В грозные дни испытаний для нашей Родины советский народ и Красная Армия отмечают 24-ю годовщину Великой Октябрьской социалистической революции. Не считаясь пи с какими потерями, фашисты рвутся к сердцу нашей Отчизны — любимой Москве. На ее подступах уничтожены сотни вражеских танков, самолетов, орудий, десятки тысяч солдат и офицеров. Только за десять дней боев за Тулу противник потерял двадцать пять самолетов, до ста танков и дивизию пехоты. Напрягая последние усилия, враг хочет добиться решающих успехов до наступления холодной русской зимы…»
Аргунов сделал передышку, и в это время в штаб не то что вошел, а влетел Леселидзе. Был он в приподнятом настроении, вид имел торжественный. Выбрит до синевы, сапоги блестят, обмундирование наглажено. Начальник артиллерии всегда очень следил за собой, зная, что опрятный вид командира дисциплинирует подчиненных, а сейчас прямо-таки сиял.
— Прошу извинить, товарищ командующий. Я не помешал?
— Нет, Константин Николаевич. У тебя есть минут тридцать?
— Есть.
— Тогда садись и слушай.
После того как Аргунов прочитал приказ до конца, мы посоветовались, что в него следует добавить, что убрать, затем Ермаков спросил Леселидзе:
— Ну что, пора, Константин Николаевич? Вижу, пришел неспроста.
— Пора, товарищ командующий. Устроим хороший фейерверк!

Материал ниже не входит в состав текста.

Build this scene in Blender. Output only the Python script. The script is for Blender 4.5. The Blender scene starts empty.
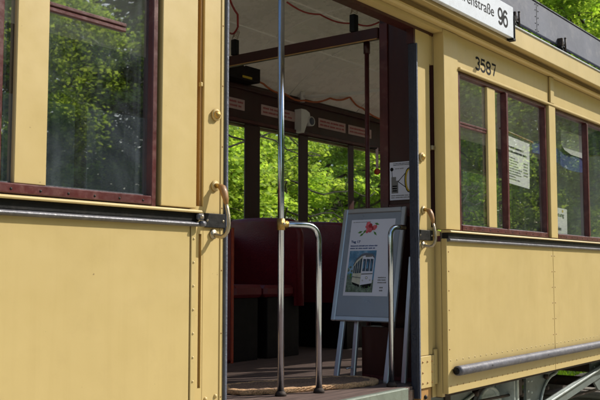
import bpy, math, random
import numpy as np
from mathutils import Vector, Matrix
R = math.radians
sc = bpy.context.scene
COL = sc.collection
random.seed(7)

# ------------------------------------------------------------------ materials
def _n(nt, t, **kw):
    n = nt.nodes.new(t)
    for k, v in kw.items(): setattr(n, k, v)
    return n
def ramp(nt, fac, stops):
    r = _n(nt, 'ShaderNodeValToRGB')
    while len(r.color_ramp.elements) < len(stops): r.color_ramp.elements.new(0.5)
    for e, (p, c) in zip(r.color_ramp.elements, stops):
        e.position = p; e.color = (c[0], c[1], c[2], 1) if not isinstance(c, float) else (c, c, c, 1)
    nt.links.new(fac, r.inputs[0]); return r.outputs[0]
def noise(nt, scale, detail=6, rough=.6, stretch=(1, 1, 1), dist=0.0):
    tc = _n(nt, 'ShaderNodeTexCoord'); mp = _n(nt, 'ShaderNodeMapping')
    mp.inputs['Scale'].default_value = stretch
    nt.links.new(tc.outputs['Object'], mp.inputs[0])
    n = _n(nt, 'ShaderNodeTexNoise'); n.inputs['Scale'].default_value = scale
    n.inputs['Detail'].default_value = detail; n.inputs['Roughness'].default_value = rough
    n.inputs['Distortion'].default_value = dist
    nt.links.new(mp.outputs[0], n.inputs['Vector']); return n.outputs['Fac']
def mat(name, col, rough=.5, metal=0., var=.12, vscale=3., dirt=None, dirt_scale=9., dirt_amt=.35, bump=.02, bscale=60.,
        stretch=(1, 1, 1), coat=0., spec=.5, rvar=.12):
    m = bpy.data.materials.new(name); m.use_nodes = True; nt = m.node_tree; L = nt.links
    b = nt.nodes['Principled BSDF']
    b.inputs['Metallic'].default_value = metal; b.inputs['Specular IOR Level'].default_value = spec
    b.inputs['Coat Weight'].default_value = coat; b.inputs['Coat Roughness'].default_value = .15
    f1 = noise(nt, vscale, 8, .65, stretch)
    lo = [c * (1 - var) for c in col]; hi = [min(1, c * (1 + var)) for c in col]
    c1 = ramp(nt, f1, [(.3, lo), (.7, hi)])
    if dirt:
        f2 = noise(nt, dirt_scale, 10, .7, stretch, .3)
        msk = ramp(nt, f2, [(.52, 0.), (.72, float(dirt_amt))])
        mx = _n(nt, 'ShaderNodeMix', data_type='RGBA'); L.new(msk, mx.inputs[0]); L.new(c1, mx.inputs[6]); mx.inputs[7].default_value = (*dirt, 1)
        c1 = mx.outputs[2]
    L.new(c1, b.inputs['Base Color'])
    f3 = noise(nt, vscale * 4, 8, .7, stretch)
    L.new(ramp(nt, f3, [(.3, max(.02, rough - rvar)), (.7, min(1., rough + rvar))]), b.inputs['Roughness'])
    if bump:
        bp = _n(nt, 'ShaderNodeBump'); bp.inputs['Strength'].default_value = .35; bp.inputs['Distance'].default_value = bump
        L.new(noise(nt, bscale, 6, .6, stretch), bp.inputs['Height']); L.new(bp.outputs[0], b.inputs['Normal'])
    return m

def paint_mat(name, col):
    """old brushed coach paint: tone clouds, dirt, chips, fine runs and browner creases"""
    m = mat(name, col, .42, 0, .045, 1.6, (.36, .25, .11), 7., .13, .0012, 22., coat=.08, rvar=.1)
    nt = m.node_tree; L = nt.links; b = nt.nodes['Principled BSDF']
    src = b.inputs['Base Color'].links[0].from_socket
    f = noise(nt, 55, 4, .6); msk = ramp(nt, f, [(.715, 0.), (.735, .7)])
    mx = _n(nt, 'ShaderNodeMix', data_type='RGBA'); L.new(msk, mx.inputs[0]); L.new(src, mx.inputs[6]); mx.inputs[7].default_value = (.13, .07, .03, 1)
    f2 = noise(nt, 5, 8, .6, (6, 6, .35)); m2 = ramp(nt, f2, [(.5, 0.), (.8, .16)])
    m3 = _n(nt, 'ShaderNodeMix', data_type='RGBA'); L.new(m2, m3.inputs[0]); L.new(mx.outputs[2], m3.inputs[6]); m3.inputs[7].default_value = (col[0]*.72, col[1]*.66, col[2]*.55, 1)
    b2 = _n(nt, 'ShaderNodeBump'); b2.inputs['Strength'].default_value = .5; b2.inputs['Distance'].default_value = .006
    L.new(noise(nt, 3.2, 3, .5), b2.inputs['Height']); L.new(b.inputs['Normal'].links[0].from_socket, b2.inputs['Normal']); L.new(b2.outputs[0], b.inputs['Normal'])
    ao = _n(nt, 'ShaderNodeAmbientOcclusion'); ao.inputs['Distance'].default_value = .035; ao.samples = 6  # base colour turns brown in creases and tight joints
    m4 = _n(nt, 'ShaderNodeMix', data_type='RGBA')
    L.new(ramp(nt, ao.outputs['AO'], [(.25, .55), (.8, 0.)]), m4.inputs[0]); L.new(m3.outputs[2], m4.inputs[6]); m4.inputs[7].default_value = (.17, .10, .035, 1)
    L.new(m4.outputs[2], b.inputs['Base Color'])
    return m

M = {}
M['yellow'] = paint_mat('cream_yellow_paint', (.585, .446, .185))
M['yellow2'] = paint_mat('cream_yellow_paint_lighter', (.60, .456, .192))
M['ochre'] = mat('worn_ochre_wood', (.42, .23, .075), .5, 0, .25, 6, (.15, .07, .02), 12, .5, .002, 40, (1, 1, .2))
M['maroon'] = mat('maroon_paint', (.085, .016, .016), .38, 0, .3, 8, (.25, .14, .11), 16, .35, .002, 60)
M['maroon_dark'] = mat('dark_maroon_wood', (.045, .009, .007), .42, 0, .35, 5, (.05, .02, .012), 8, .3, .001, 30, (1, 1, .15))
M['red_leather'] = mat('maroon_leather', (.17, .011, .017), .42, 0, .2, 6, None, bump=.004, bscale=120)
M['red_edge'] = mat('sunlit_edge_and_tag_red', (.45, .06, .02), .45, 0, .2, 9)  # sunlit partition edge painted bright red; also colours the round tag
M['black'] = mat('black_iron', (.007, .007, .007), .55, 0, .4, 10, (.05, .04, .03), 18, .35, .003, 70, spec=.25)
M['grey_rail'] = mat('grey_moulding', (.12, .12, .135), .45, .3, .3, 12, (.35, .34, .33), 40, .5, .004, 90)
M['rub'] = mat('grey_rub_rail', (.11, .11, .135), .55, .1, .3, 14, (.32, .30, .27), 45, .6, .005, 80)
M['rubber'] = mat('grey_rubber', (.10, .115, .16), .6, 0, .25, 9, (.2, .2, .2), 20, .3)
M['rubber_dark'] = mat('dark_rubber', (.022, .026, .042), .5, 0, .25, 9)
M['steel'] = mat('polished_steel', (.60, .66, .74), .16, 1, .1, 5, (.25, .18, .1), 30, .25, .0006, 50, rvar=.07)
M['steel_worn'] = mat('worn_steel', (.42, .36, .26), .42, .8, .2, 20, (.2, .14, .07), 30, .5, .001, 80)
M['brass'] = mat('old_brass', (.5, .32, .1), .35, .9, .2, 20, (.12, .07, .03), 40, .5)
M['wood'] = mat('varnished_wood', (.30, .15, .045), .5, 0, .3, 25, (.1, .04, .015), 20, .4, .001, 50, coat=.1)
M['alu'] = mat('brushed_aluminium', (.50, .54, .60), .34, .85, .05, 6, None, bump=0, rvar=.04)
M['board_grey'] = mat('grey_board_backing', (.27, .31, .38), .35, .15, .08, 3, None, bump=0)
M['paper'] = mat('white_paper', (.78, .78, .76), .6, 0, .03, 4, None, bump=.0006, bscale=8)
M['paper_lilac'] = mat('poster_paper', (.66, .68, .80), .5, 0, .04, 4, None, bump=0)
M['label'] = mat('faded_label', (.55, .40, .38), .6, 0, .12, 8, None, bump=0)
M['ink_red'] = mat('red_ink', (.35, .02, .03), .6, bump=0)
M['ink_black'] = mat('black_ink', (.010, .010, .011), .7, 0, .2, 30, bump=0, spec=.15)
M['ink_blue'] = mat('blue_ink', (.02, .06, .22), .6, bump=0)
M['ink_grey'] = mat('grey_ink', (.16, .16, .16), .6, bump=0)
M['ink_yellow'] = mat('yellow_ink', (.55, .40, .03), .6, bump=0)
M['sky_print'] = mat('printed_blue_sky', (.10, .26, .45), .5, 0, .5, 14, (.5, .6, .7), 9, .8, 0)
M['cream_print'] = mat('printed_cream', (.55, .55, .46), .5, 0, .2, 30, bump=0)
M['shrub_print'] = mat('printed_ground', (.12, .17, .13), .5, 0, .8, 60, (.4, .42, .4), 70, .7, 0)
M['window_print'] = mat('printed_windows', (.03, .06, .10), .5, 0, .6, 40, (.2, .28, .33), 50, .6, 0)
M['pink_print'] = mat('printed_pink', (.62, .10, .13), .5, 0, .5, 60, (.8, .4, .4), 80, .7, 0)
M['green_print'] = mat('printed_green', (.08, .22, .04), .5, 0, .4, 60, bump=0)
M['sign_white'] = mat('white_enamel', (.70, .74, .80), .3, 0, .05, 5, (.35, .33, .3), 14, .3, .0008, 10, coat=.3)
M['roof_grey'] = mat('grey_roof_canvas', (.115, .125, .165), .6, 0, .22, 3, (.24, .24, .26), 11, .7, .003, 30)
M['ceiling'] = mat('cream_ceiling', (.92, .89, .81), .28, 0, .03, 2, (.7, .62, .48), 2, .2, .001, 20)
M['ceiling_rib'] = mat('ceiling_rib', (.97, .96, .90), .35, 0, .02, bump=0)
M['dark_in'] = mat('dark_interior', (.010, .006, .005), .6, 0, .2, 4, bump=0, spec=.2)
M['floor_bounce'] = mat('pale_bounce_planks', (.70, .62, .50), .5, 0, .15, 14, (.2, .15, .1), 20, .3, .004, 60, (.25, 3, 1))  # hidden floor coloured pale to bounce light onto the ceiling
M['floor'] = mat('worn_floor_planks', (.135, .09, .075), .62, 0, .35, 14, (.26, .18, .15), 20, .7, .006, 60, (.25, 3, 1))
M['sill'] = mat('grey_green_sill', (.20, .235, .19), .55, .2, .2, 10, (.12, .1, .07), 25, .5, .003, 60)
M['under'] = mat('grey_green_chassis', (.14, .17, .16), .55, .1, .25, 9, (.08, .06, .04), 18, .55, .004, 60)
M['under_sunlit'] = mat('sunlit_chassis', (.46, .52, .50), .5, .1, .2, 9, (.15, .13, .1), 22, .5, .004, 60)  # chassis colour raised for the parts the sun strikes
M['iron'] = mat('rusty_iron', (.045, .032, .025), .7, .3, .3, 14, (.16, .07, .03), 20, .5, .006, 60)
M['coir'] = mat('coir_mat_sunlit', (.62, .38, .20), .95, 0, .5, 130, (.2, .12, .07), 90, .6, .01, 260)  # mat rim coloured bright, as lying in the sun
M['coir_shaded'] = mat('coir_mat_shaded', (.24, .15, .10), .95, 0, .5, 130, (.04, .03, .03), 90, .8, .01, 260)  # same coir darkened for the mat's shaded middle
M['cable_red'] = mat('red_cord', (.30, .025, .02), .5, bump=0)
M['cable_orange'] = mat('orange_cord', (.42, .10, .02), .5, bump=0)
M['blue'] = mat('blue_cloth', (.02, .05, .24), .6, 0, .2, 5)
M['bark'] = mat('tree_bark', (.07, .05, .035), .9, 0, .4, 9, (.1, .11, .07), 12, .5, .03, 30, (1, 1, .3))
M['bark_dark'] = mat('dark_bark', (.022, .016, .011), .95, 0, .4, 9, (.04, .045, .03), 12, .5, .02, 30)
M['white_pipe'] = mat('white_pipe', (.92, .92, .90), .4, 0, .03, 5, bump=0)
M['ground'] = mat('grassy_ground', (.06, .11, .022), .95, 0, .4, 2.5, (.12, .09, .05), 4, .6, .05, 20)
M['gravel'] = mat('gravel', (.16, .14, .12), .95, 0, .5, 30, (.05, .045, .04), 40, .8, .03, 60)
M['concrete'] = mat('concrete_sleeper', (.22, .20, .17), .85, 0, .2, 9, (.1, .08, .05), 14, .5)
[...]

Разъясню ситуацию: наши артиллеристы получили приказ тщательно наблюдать за сосредоточением вражеских войск и подготовиться к тому, чтобы хорошенько накрыть их в подходящий момент. Такой момент приближался, условия для эффективного огневого удара складывались весьма благоприятные, особенно если учесть, что в армию прибыли «катюши».
Все мы, и Ермаков, и Аргунов, и я, отправились к Леселидзе на наблюдательный пункт. Отсюда позиции противника просматривались отлично. И без оптических приборов было видно, какие крупные силы подтягивают фашисты.
— Разрешите, товарищ командующий?
— Да, Константин Николаевич, начинайте!
Леселидзе подал команду. «Заиграли» два дивизиона реактивной артиллерии. Одновременно ударили все орудия и минометы, находящиеся на этом участке. В расположении гитлеровцев поднялось багровое зарево, и тотчас, как живая, вздрогнула земля.
Огненные кометы «катюш», снаряды, мины рвались вперемешку. Их частые разрывы слились в сплошной гул. И столбы дыма и земли тоже соединились в сплошную клубящуюся стену. Артиллерийский же гром снова и снова потрясал окрестность. Не успевали погаснуть короткие молнии одного залпа, как сверкали вспышки другого.
— Спасибо, — поблагодарил Ермаков. — Фейерверк что надо! Побольше бы нам такой музыки.